The Dutch tax office practice of blacklisting people for alleged tax fraud has been ruled a major contravention of EU privacy laws by the Dutch privacy watchdog Autoriteit Persoonsgegevens (AP).

The tax office’s Fraud Sign Prevention (FSV) was in use from 2013 until 2020 when newspaper Trouw and RTL Nieuws blew the whistle on the existence of the secret list. The AP has since found that a precursor of that system had been in place since 2001.

The lists contained the names of 270,000 alleged perpetrators of income tax fraud, including minors and the parents innocently caught up in the childcare benefit scandal.

‘Of course fraud needs to be tackled but we found that the tax office registered and used signals of fraud in a way that is absolutely against the rules. Innocent people have been duped,’ AP chairman Aleid Wolfsen said at the presentation of the report.

Reasons for ending up on the list could be making large tax deductions, a request for information from benefit organisations or even a random tip off.

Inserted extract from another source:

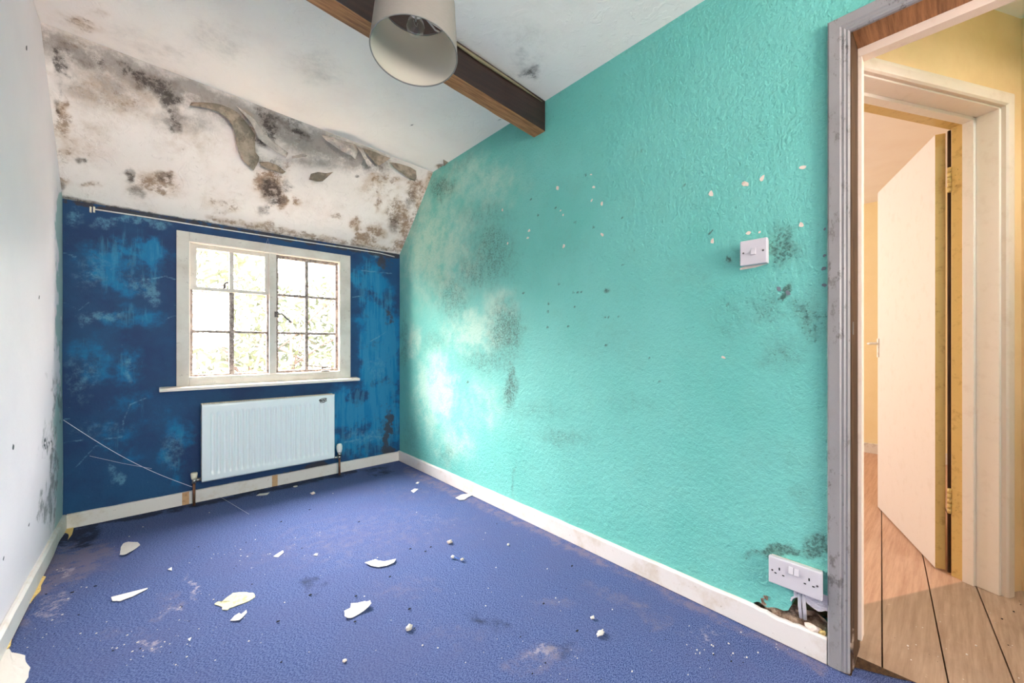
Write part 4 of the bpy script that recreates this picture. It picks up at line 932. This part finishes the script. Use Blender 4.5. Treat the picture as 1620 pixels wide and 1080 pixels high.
flake(B6([(75, 240), (130, 200), (165, 180), (172, 200), (120, 242)]), 'small folded white flake in the middle of carpet left of a round crumb', .006, seed=5)
flake(B6([(455, 228), (475, 210), (497, 212), (490, 230)]), 'tiny rounded white flake mid carpet beyond the curved flake', .001, seed=6)
flake(B6([(942, 305), (1045, 265), (1070, 278), (1130, 285), (1240, 268), (1220, 300), (1150, 328), (1075, 340), (1000, 330)]), 'curved boomerang-shaped white flake in middle of carpet', .004, seed=7)
flake(B6([(750, 820), (748, 770), (805, 730), (810, 685), (940, 672), (995, 685), (1005, 712), (940, 755), (830, 815), (780, 828)]), 'large white flake with lifted edge nearest the camera in carpet middle', .014, seed=8)
flake(C6([(225, 145), (240, 130), (262, 132), (245, 148)]), 'tiny white flake nearest the far right corner of the room', .001, seed=9)
flake(C6([(180, 215), (215, 195), (250, 197), (205, 235)]), 'small white flake second from the far right corner of room', .002, seed=10)
flake(C6([(602, 285), (660, 250), (720, 245), (765, 258), (720, 275), (685, 300), (640, 305)]), 'ragged white flake touching foot of the right skirting', .003, seed=11)
flake(D6([(35, 300), (70, 275), (180, 265), (150, 288)]), 'narrow white flake in the shade under radiator', .003, seed=12)
flake([(-30, 1034), (0, 1030), (15, 1025), (18, 1031), (40, 1036), (41, 1046), (48, 1055), (45, 1070), (34, 1090), (-30, 1100)], 'broad white sheet of paint in the front left corner of carpet', .006, seed=13, th=.0015)
flake([(297, 1010), (303, 1007), (300, 1013)], 'minute white chip on carpet front left of large lifted flake', .001, seed=14)
flake(A6([(1075, 810), (1110, 785), (1145, 790), (1200, 740), (1250, 705), (1380, 695), (1440, 700), (1462, 740), (1400, 780), (1290, 820), (1220, 845), (1200, 865), (1150, 862), (1150, 835)]),
      'flat patch of yellowish crusty residue stuck to the carpet', .001, 'resin', 'residue_patch', 'residue', None, 15, .002)
def E5(L_): return [(x / 3.857, 800 + y / 3.857) for x, y in L_]
for pts, lb, sd in ((E5([(398, 135), (450, 128), (440, 170), (410, 210), (400, 235), (365, 268), (355, 245), (375, 190)]), 'yellow crumbling underlay foam in the far left corner', 21),
                    (E5([(243, 435), (280, 430), (250, 480), (250, 510), (215, 545), (183, 590), (200, 540), (222, 490)]), 'orange torn underlay foam midway along left skirting', 22),
                    (E5([(118, 690), (104, 740), (74, 790), (64, 850), (0, 915), (-10, 900), (40, 830), (84, 750)]), 'brown torn underlay foam along left skirting nearest camera', 23)):
    o = flake(pts, lb, .004, 'foam', 'underlay_foam', 'foam underlay', 'torn underlay along the left skirting', sd, .006)
def lump(px, py, r, label, m, seed, sc=(1.3, 1, .8)):
    c = onZ(px, py, .004); mb = MB(); mb.ball((0, 0, r * sc[2] * .85), r, sc, 3, .7, seed); o = mb.build('plaster_crumb', M[m], smooth=True); o.location = (c.x, c.y, .0015); tag(o, label, 'plaster crumb', 'plaster crumbs on the carpet')
lump(647, 994, .009, 'whitish knobbly crumb on carpet right of the large lifted flake', 'fluff', 1)
lump(711.5, 858, .010, 'tan plaster crumb on carpet just beyond the cotton bud', 'plaster', 2)
lump(950, 1002, .010, 'white elongated crumb nearest the camera at right of carpet', 'flake', 3, (1.7, .8, .6))
lump(937, 977, .006, 'small white crumb behind the elongated crumb at right of carpet', 'flake', 4)
lump(495, 781, .010, 'brown and white crumb in the shade beneath the radiator', 'plaster', 5)
lump(804, 861, .005, 'white pea-sized crumb on the carpet close to the right skirting', 'flake', 6)
lump(545, 1045, .005, 'reddish grey crumb at the front edge of the carpet', 'plaster', 7)
c = onZ(467.4, 769, .004); mb = MB(); mb.tube([(0, 0, 0), (0, 0, .003)], .014, 24); o = mb.build('plastic_cap', M['flake'], bevel=.001); o.location = (c.x, c.y, .002); tag(o, 'round flat white disc on the carpet under radiator', 'plastic cap')
# cotton bud
a, b = onZ(716, 882, .004), onZ(731, 886, .004); mid = (a + b) / 2
bud = empty('cotton_bud', (mid.x, mid.y, .003)); tag(bud, 'blue stick cotton bud with fluffy white ends on carpet', 'cotton bud')
MB().tube([(a.x, a.y, .009), (b.x, b.y, .009)], .0016, 8).build('stick', M['cardblue'], bud)
MB().ball((a.x, a.y, .009), .0085, (1, 1, .8), 2, .3, 1).build('cotton_tip', M['flake'], bud); MB().ball((b.x, b.y, .009), .007, (1.3, 1, .8), 2, .5, 2).build('cotton_tip', M['fluff'], bud)
# dust and grit nobody could count
rg = random.Random(11); mb = MB()
for i in range(380):
    if i < 190: px, py = rg.uniform(20, 1250), rg.uniform(770, 1079)
    else: px, py = rg.choice([(225, 1020), (275, 968), (100, 930), (860, 1030), (1150, 1030), (420, 880), (60, 1000)]); px += rg.gauss(0, 45); py += rg.gauss(0, 18)
    w = onZ(px, py, .003)
    if not (XL + .03 < w.x < XR - .03 and -.3 < w.y < YF - .05): continue
    r_ = rg.choice([.0009, .0013, .0018, .0026]); q = bmesh.ops.create_icosphere(mb.bm, subdivisions=1, radius=r_); mi = 0 if rg.random() < .72 else 1
    for v in q['verts']:
        v.co = Vector((v.co.x * rg.uniform(.8, 1.8), v.co.y, v.co.z * .7)) + Vector((w.x, w.y, .0035))
        for f in v.link_faces: f.material_index = mi
for px, py in ((445, 825), (151, 927), (114, 937), (568, 825), (490, 806), (491, 941), (440, 983), (563, 943), (649, 868), (648, 963), (673, 872), (682, 865), (617, 912), (860, 955), (905, 895), (913, 998), (562, 983)):
    w = onZ(px, py, .003); mb.ball((w.x, w.y, .004), .0045, (1.4, .8, .5), 1, .5, px, 1)
tag(mb.build('carpet_grit', [M['flake'], M['hole']]), 'scattered dust grit and specks over the blue carpet', 'grit', kind='stuff')
rg = random.Random(12); mb = MB()
for i in range(90):
    px, py = rg.uniform(1368, 1620), rg.uniform(800, 1079); w = onZ(px, py, -.006)
    if w.x < 1.75 or w.x * .452 + w.y * .892 > 1.0: continue
    q = bmesh.ops.create_icosphere(mb.bm, subdivisions=1, radius=rg.choice([.001, .0014, .002, .0032]))
    mi = 0 if rg.random() < .7 else 1
    for v in q['verts']:
        v.co = Vector((v.co.x * 1.6, v.co.y, v.co.z * .35)) + Vector((w.x, w.y, -.0055))
        for f in v.link_faces: f.material_index = mi
tag(mb.build('board_grit', [M['flake'], M['hole']]), 'scattered plaster grit on the bare hall floorboards', 'grit', kind='stuff')
# cobweb strands
def strand(pts, r, label):
    mb = MB(); mb.tube(pts, r, 5); tag(mb.build('cobweb_strand', M['web'], smooth=True), label, 'cobweb', 'dusty cobweb strands on the blue wall')
p0 = onY(100, 664, 3.20); p1 = onY(304, 770, 3.165); s1 = [p0.lerp(p1, t) + Vector((0, 0, -.035 * math.sin(math.pi * t))) for t in np.linspace(0, 1, 16)]
strand(s1, .0016, 'long sagging white cobweb strand from left corner to the radiator valve')
p0 = onY(142, 721, 3.22); p1 = onY(240, 741, 3.19); strand([p0, p0.lerp(p1, .5) + Vector((0, 0, -.004)), p1], .0009, 'faint short cobweb strand below the long sagging one')
p0 = onY(346, 788, 3.20); p0.z = max(p0.z, .02); p1 = onZ(394, 813, .006); strand([p0, p0.lerp(p1, .5), p1], .0007, 'faint strand running from the far skirting down onto the carpet')
p0 = onY(424, 377, 3.22); p1 = onY(418, 396, 3.21); p2 = onY(428, 396, 3.21); strand([p1, p0, p2], .0009, 'small cobweb hanging from cable over the window head')
for px in (143.5, 149):   # cable clips at the head of the wall
    c = onY(px, 331, YF - .004); MB().box((c.x - .004, YF - .010, c.z - .018), (c.x + .004, YF - .0005, c.z + .014)).build('cable_clip', M['cream'], bpy.data.objects['surface_cable'], bevel=.001)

‘Tip offs from neighbours, or from an angry ex partner could get people onto that list. And once you were on it, you were assumed to have fiddled your taxes,’ Wolfsen said.

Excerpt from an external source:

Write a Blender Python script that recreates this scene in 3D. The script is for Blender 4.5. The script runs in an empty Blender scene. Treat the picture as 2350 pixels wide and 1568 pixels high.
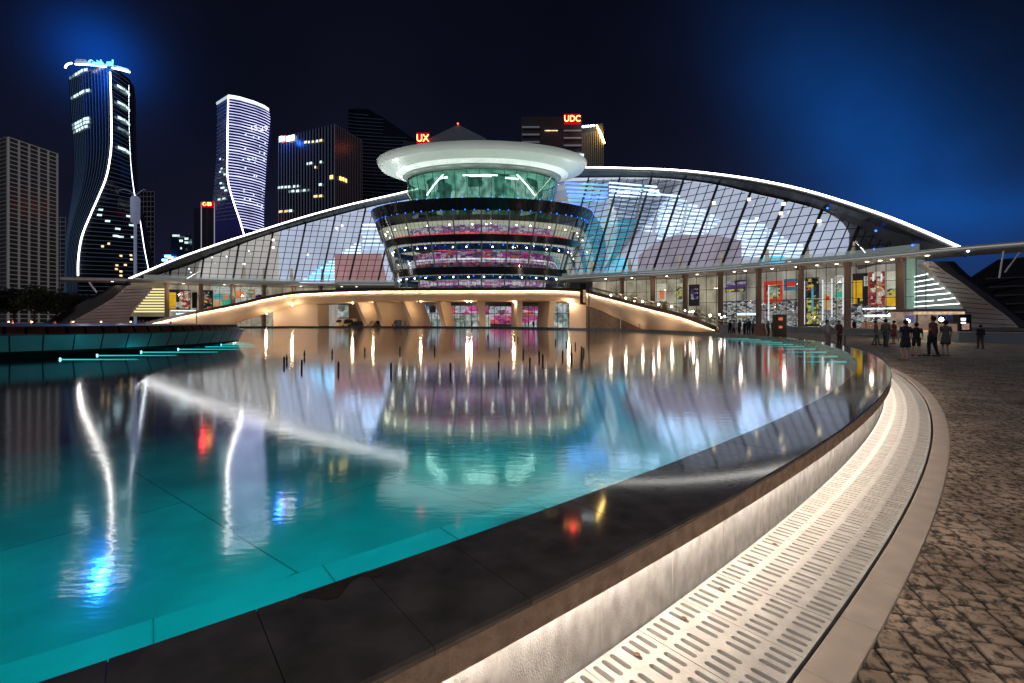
import bpy, math, random
import numpy as np
from mathutils import Vector
R = math.radians
random.seed(7); rng = np.random.default_rng(7)
SC = bpy.context.scene
COL = SC.collection

# ------------------------------------------------------------------ camera
CAMZ, FPX, CX, HY = 1.60, 1075.0, 1175.0, 736.0      # metres, focal length / centre / horizon in reference pixels
cam_d = bpy.data.cameras.new('camera'); cam = bpy.data.objects.new('camera', cam_d); COL.objects.link(cam)
cam_d.sensor_width = 36; cam_d.lens = 36 * FPX / 2350; cam_d.shift_y = -(784 - HY) / 2350
cam_d.clip_start = .05; cam_d.clip_end = 6000
cam.location = (0, 0, CAMZ); cam.rotation_euler = (R(90), 0, 0); SC.camera = cam

def P(x, y, Y):
    return Vector(((x - CX) / FPX * Y, Y, CAMZ + (HY - y) / FPX * Y))
def GY(y, z=0.0):                       # distance of a point of height z seen at row y
    return FPX * (CAMZ - z) / (y - HY)

# ------------------------------------------------------------------ world, added cool fill, exposure
SC.view_settings.view_transform = 'Standard'; SC.view_settings.look = 'None'
SC.view_settings.exposure = 0; SC.view_settings.gamma = 1
SC.cycles.use_denoising = True
SC.cycles.max_bounces = 8; SC.cycles.transparent_max_bounces = 12; SC.cycles.glossy_bounces = 4; SC.cycles.diffuse_bounces = 3
SC.cycles.caustics_reflective = False; SC.cycles.caustics_refractive = False
SC.cycles.sample_clamp_indirect = 4; SC.cycles.sample_clamp_direct = 0

W = bpy.data.worlds.new('World'); SC.world = W; W.use_nodes = True
nt = W.node_tree; nt.nodes.clear()
def wn(t, **k):
    n = nt.nodes.new(t)
    for a, b in k.items(): setattr(n, a, b)
    return n
def wmath(op, a, b=None, c=None):
    n = wn('ShaderNodeMath', operation=op)
    for i, v in enumerate((a, b, c)):
        if v is None: continue
        if isinstance(v, (int, float)): n.inputs[i].default_value = v
        else: nt.links.new(v, n.inputs[i])
    return n.outputs[0]
tc = wn('ShaderNodeTexCoord'); DIRV = tc.outputs['Generated']
def ddot(v):
    n = wn('ShaderNodeVectorMath', operation='DOT_PRODUCT'); nt.links.new(DIRV, n.inputs[0]); n.inputs[1].default_value = v
    return n.outputs['Value']
def dirof(x, y):
    return Vector(((x - CX) / FPX, 1, (HY - y) / FPX)).normalized()
sep = wn('ShaderNodeSeparateXYZ'); nt.links.new(DIRV, sep.inputs[0])
zup = wmath('MAXIMUM', sep.outputs[2], 0.0)
ns = wn('ShaderNodeTexNoise'); ns.inputs['Scale'].default_value = 2.2; ns.inputs['Detail'].default_value = 5
nt.links.new(DIRV, ns.inputs['Vector'])
cloud = wmath('MULTIPLY_ADD', ns.outputs['Fac'], 2.3, -0.15)
def rgb_scale(col, fac):
    n = wn('ShaderNodeVectorMath', operation='SCALE'); n.inputs[0].default_value = col
    if isinstance(fac, (int, float)): n.inputs['Scale'].default_value = fac
    else: nt.links.new(fac, n.inputs['Scale'])
    return n.outputs[0]
def vadd(a, b):
    n = wn('ShaderNodeVectorMath', operation='ADD'); nt.links.new(a, n.inputs[0]); nt.links.new(b, n.inputs[1]); return n.outputs[0]
hor = wmath('EXPONENT', wmath('MULTIPLY', zup, -3.6))
acc = vadd(rgb_scale((.0007, .0011, .0036), 1.0), rgb_scale((.0115, .0125, .030), wmath('MULTIPLY', hor, cloud)))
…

The tax office didn’t stop there, the AP found. Too many members of staff had access to the files and data was kept too long. Information about the health of some 20,000 people was also included in their files.

Reasons

The tax office is currently looking at the files to find out what the reason for the blacklisting was in each case, but it is thought that in half of them, the reason will never become clear.

The impact of being on the list for people and businesses is currently being looked at by consultancy PWC. The finance ministry has already said some 15,000 people experienced adverse financial effects. They were, for instance, denied personal payment schemes or their tax returns came under extra scrutiny.

The practice also contributed to the ‘unparalleled wrong’ suffered by families who were caught up in the tax office child benefits scandal, which eventually led to the collapse of the government.

The AP is considering fining the tax office but wants to wait for a reaction from caretaker finance minister Wopke Hoekstra first.